Billionaire talks to Olivier Krug about his work.

When did you first taste Champagne?
I remember several occasions when I was a kid, with my grandfather, because we were given Champagne in small glasses. I have drunk Champagne for as long as I can remember.

What are your favourite memories of Krug family celebrations?
Christmas parties with my grandparents and also the wedding anniversary of my grandparents maybe 30 years ago when we served a 1904 vintage blind and my grandfather immediately guessed what it was.

What was it like living next door to the Krug cellars?
Growing up with the noise of the bottles in this house where we made everything ourselves allowed me to live with the rhythm of the seasons. There’s a time for bottling, harvesting, celebrations and so on. When I was young, I wasn’t allowed to go to the cellars because that was my father’s professional place and he never discussed his work, but it was always special to go to his office to see him.

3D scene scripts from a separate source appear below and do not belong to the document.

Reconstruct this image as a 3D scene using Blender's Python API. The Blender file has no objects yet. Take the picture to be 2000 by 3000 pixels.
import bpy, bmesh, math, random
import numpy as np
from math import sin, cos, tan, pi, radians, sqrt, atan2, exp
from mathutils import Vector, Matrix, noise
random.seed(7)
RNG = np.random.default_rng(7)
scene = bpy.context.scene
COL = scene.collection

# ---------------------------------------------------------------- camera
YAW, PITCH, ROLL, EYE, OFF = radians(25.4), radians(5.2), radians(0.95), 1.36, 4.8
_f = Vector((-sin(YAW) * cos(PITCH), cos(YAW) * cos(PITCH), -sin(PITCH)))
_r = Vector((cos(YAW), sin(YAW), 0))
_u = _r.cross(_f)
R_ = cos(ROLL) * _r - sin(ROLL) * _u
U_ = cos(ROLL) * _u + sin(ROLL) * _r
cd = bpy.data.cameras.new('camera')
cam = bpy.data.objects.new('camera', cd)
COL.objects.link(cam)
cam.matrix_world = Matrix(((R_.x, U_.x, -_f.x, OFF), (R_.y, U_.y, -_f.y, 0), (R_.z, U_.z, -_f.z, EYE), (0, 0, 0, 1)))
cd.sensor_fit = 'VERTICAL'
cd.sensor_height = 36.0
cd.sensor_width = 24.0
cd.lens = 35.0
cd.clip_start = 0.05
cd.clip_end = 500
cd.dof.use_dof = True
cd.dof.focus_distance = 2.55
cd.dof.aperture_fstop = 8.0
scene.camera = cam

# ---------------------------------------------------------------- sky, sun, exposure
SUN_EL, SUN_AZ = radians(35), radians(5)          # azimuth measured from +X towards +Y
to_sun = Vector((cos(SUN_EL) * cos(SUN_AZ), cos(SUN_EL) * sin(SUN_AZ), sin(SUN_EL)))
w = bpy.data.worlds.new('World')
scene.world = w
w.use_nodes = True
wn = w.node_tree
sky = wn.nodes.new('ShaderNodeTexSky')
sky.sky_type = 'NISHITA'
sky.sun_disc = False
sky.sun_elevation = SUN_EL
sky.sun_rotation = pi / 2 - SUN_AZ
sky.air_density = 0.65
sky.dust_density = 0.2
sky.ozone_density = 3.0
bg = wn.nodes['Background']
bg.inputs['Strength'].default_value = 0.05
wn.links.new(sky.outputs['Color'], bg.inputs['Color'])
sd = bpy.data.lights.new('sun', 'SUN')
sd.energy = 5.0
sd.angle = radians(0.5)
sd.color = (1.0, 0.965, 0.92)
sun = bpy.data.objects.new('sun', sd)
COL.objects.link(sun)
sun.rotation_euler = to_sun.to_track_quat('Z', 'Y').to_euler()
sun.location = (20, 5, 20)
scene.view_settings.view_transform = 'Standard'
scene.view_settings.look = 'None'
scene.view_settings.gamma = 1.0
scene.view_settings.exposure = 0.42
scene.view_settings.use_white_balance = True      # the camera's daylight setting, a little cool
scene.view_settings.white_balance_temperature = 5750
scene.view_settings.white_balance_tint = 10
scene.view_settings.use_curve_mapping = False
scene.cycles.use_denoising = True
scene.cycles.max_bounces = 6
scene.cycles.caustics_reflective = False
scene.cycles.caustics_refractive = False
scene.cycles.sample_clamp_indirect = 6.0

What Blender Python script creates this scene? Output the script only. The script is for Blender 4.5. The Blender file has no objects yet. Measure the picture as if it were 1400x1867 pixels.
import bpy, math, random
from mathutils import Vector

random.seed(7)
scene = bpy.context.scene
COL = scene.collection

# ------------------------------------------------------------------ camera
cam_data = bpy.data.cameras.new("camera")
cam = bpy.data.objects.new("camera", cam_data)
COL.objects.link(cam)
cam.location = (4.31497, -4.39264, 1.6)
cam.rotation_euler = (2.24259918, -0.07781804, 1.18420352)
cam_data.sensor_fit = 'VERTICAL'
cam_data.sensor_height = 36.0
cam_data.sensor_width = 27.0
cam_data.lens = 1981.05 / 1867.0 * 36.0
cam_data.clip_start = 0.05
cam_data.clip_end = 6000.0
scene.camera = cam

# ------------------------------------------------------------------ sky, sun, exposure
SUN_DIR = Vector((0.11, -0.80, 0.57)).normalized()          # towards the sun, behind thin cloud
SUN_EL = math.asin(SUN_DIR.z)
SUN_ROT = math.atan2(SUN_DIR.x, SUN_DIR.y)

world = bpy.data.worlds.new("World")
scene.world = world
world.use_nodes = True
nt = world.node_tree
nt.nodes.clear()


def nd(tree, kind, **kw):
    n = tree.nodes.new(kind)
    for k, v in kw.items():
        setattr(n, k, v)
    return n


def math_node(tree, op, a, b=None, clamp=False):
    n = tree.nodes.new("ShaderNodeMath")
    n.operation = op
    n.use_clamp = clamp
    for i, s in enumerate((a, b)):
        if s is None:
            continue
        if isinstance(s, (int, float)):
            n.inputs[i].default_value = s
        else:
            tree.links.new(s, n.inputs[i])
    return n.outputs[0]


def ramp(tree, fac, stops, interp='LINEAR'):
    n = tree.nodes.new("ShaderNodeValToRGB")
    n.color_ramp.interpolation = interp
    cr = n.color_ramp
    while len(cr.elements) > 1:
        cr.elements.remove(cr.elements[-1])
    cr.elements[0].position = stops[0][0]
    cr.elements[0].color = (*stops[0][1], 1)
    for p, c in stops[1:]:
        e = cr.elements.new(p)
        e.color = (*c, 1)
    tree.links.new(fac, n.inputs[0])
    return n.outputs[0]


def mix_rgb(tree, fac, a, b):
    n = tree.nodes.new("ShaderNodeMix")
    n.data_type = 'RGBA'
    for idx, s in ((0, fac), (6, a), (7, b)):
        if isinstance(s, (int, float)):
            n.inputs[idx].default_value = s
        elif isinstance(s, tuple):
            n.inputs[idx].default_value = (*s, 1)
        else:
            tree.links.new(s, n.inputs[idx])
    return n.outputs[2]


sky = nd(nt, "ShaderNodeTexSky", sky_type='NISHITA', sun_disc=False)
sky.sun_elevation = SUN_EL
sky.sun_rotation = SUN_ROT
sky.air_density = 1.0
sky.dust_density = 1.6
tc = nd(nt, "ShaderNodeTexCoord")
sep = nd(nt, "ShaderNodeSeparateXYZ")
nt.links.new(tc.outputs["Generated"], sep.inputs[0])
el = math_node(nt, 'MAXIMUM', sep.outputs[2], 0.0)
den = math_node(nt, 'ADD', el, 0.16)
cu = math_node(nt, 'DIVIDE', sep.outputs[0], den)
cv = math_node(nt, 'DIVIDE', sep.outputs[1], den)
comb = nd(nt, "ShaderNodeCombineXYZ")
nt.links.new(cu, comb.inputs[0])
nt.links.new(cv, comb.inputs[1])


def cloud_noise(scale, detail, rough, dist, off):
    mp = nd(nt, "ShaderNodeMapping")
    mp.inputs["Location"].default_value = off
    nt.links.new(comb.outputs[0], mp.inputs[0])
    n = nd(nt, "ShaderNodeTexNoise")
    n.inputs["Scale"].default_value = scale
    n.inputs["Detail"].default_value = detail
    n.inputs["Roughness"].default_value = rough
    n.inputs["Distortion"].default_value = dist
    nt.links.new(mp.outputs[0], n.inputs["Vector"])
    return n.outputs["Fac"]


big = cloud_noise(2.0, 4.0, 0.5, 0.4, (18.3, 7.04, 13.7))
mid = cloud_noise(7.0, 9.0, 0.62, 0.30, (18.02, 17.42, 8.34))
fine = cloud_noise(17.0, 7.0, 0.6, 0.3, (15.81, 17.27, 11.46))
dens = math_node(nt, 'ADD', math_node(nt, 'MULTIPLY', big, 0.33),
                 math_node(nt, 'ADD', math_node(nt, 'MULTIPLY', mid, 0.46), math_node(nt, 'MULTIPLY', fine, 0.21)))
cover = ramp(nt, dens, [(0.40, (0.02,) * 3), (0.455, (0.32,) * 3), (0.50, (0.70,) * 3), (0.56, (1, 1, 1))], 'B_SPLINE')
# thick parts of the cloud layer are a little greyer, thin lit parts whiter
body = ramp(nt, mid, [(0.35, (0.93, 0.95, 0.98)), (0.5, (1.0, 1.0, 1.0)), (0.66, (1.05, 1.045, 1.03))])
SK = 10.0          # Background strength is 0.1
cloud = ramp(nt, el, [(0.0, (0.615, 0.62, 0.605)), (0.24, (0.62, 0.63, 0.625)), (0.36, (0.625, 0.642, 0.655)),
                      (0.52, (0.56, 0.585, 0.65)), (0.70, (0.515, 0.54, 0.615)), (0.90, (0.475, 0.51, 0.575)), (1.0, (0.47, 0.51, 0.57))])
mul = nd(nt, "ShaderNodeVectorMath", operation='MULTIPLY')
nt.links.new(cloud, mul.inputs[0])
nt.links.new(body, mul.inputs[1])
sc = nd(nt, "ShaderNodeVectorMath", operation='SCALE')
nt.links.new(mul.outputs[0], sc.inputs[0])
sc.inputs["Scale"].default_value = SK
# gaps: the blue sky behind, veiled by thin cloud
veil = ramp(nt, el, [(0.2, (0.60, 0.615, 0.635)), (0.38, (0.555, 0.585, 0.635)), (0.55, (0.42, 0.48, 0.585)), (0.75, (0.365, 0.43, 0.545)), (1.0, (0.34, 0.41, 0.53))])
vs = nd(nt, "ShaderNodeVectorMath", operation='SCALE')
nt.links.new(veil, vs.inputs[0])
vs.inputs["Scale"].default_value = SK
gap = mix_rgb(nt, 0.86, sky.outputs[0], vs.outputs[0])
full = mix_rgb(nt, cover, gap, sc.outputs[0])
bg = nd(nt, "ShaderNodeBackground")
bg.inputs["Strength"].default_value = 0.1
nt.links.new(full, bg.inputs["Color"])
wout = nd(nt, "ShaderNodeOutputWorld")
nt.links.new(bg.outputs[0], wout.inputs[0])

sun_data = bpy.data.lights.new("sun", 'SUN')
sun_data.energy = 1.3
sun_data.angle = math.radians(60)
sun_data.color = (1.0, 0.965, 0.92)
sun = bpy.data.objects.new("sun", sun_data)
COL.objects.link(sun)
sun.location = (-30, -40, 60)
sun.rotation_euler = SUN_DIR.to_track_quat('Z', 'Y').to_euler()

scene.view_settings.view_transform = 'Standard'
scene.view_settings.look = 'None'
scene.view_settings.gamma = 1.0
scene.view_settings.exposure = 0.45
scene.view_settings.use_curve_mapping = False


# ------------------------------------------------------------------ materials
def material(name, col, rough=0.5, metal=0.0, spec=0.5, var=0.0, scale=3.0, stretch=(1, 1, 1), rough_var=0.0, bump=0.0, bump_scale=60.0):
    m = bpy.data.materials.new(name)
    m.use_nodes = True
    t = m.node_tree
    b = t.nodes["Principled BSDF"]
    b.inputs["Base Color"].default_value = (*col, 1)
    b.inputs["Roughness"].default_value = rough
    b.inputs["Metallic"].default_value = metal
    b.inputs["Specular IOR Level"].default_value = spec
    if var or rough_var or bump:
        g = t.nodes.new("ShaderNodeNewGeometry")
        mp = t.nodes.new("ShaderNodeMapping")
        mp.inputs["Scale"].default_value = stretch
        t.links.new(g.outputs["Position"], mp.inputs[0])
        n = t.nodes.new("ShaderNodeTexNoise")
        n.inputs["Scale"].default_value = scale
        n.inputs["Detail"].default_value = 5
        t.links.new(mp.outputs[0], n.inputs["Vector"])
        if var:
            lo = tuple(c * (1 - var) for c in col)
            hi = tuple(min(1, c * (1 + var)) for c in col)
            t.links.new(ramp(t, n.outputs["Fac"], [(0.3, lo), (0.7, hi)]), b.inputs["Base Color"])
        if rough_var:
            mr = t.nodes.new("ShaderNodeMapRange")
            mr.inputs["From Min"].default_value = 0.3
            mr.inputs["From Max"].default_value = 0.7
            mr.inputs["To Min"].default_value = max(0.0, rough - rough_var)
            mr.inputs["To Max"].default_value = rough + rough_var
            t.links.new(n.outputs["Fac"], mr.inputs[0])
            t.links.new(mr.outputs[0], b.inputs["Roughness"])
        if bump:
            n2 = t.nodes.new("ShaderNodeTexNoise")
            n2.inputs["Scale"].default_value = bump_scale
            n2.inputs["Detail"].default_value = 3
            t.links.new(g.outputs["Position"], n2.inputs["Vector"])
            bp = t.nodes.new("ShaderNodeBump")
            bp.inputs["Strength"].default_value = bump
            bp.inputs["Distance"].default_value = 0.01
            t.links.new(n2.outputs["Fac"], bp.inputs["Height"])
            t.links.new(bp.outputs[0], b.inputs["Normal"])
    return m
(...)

What lessons did you learn working alongside your father, Henri, and your uncle, Rémi?
I learnt from my dad a passion and respect for people: the growers, the people with whom we work. I learnt from Rémi a love for travelling, connecting with people, telling stories and bringing back stories to Reims for the team.

Where is your ideal Christmas party venue and who would you invite?
At home because it’s where my beloved live. I would invite my mother, my wife and my four kids — one boy and three girls. I spent last Christmas at home. I love to celebrate together with my family.

What would be your perfect dinner menu and what would be the wine pairing?
There are no rules, but nothing too fancy. It would be a very classic French Christmas dinner. I like simple food. I will always favour the ingredients. I think a fresh grilled lobster doesn’t need anything other than good cooking and a glass of Krug rosé. Apart from Krug, I love Bordeaux wines for their fullness; Burgundy wines for their precision; and Alsace wines because my grandmother was Alsatian. I also know what I don’t like. I don’t like when the process takes precedence over the soil, the terroir, and when a winemaker feels he’s more important than nature. I want a wine to be the reflection of nature. And this is what is very interesting with Krug because it is a blend of hundreds of elements. We have all this richness and we follow the origins of our grapes. We get our grapes from different regions, as long as the grower cares about the specific plot. It’s not just about which grape variety, but which garden and which part of the garden. Maybe on the left side because you get the sun in the morning and not in the evening, so you have less heat. And which part of the left side? The grapes may look the same, but they are not the same; this is where we care about individuality.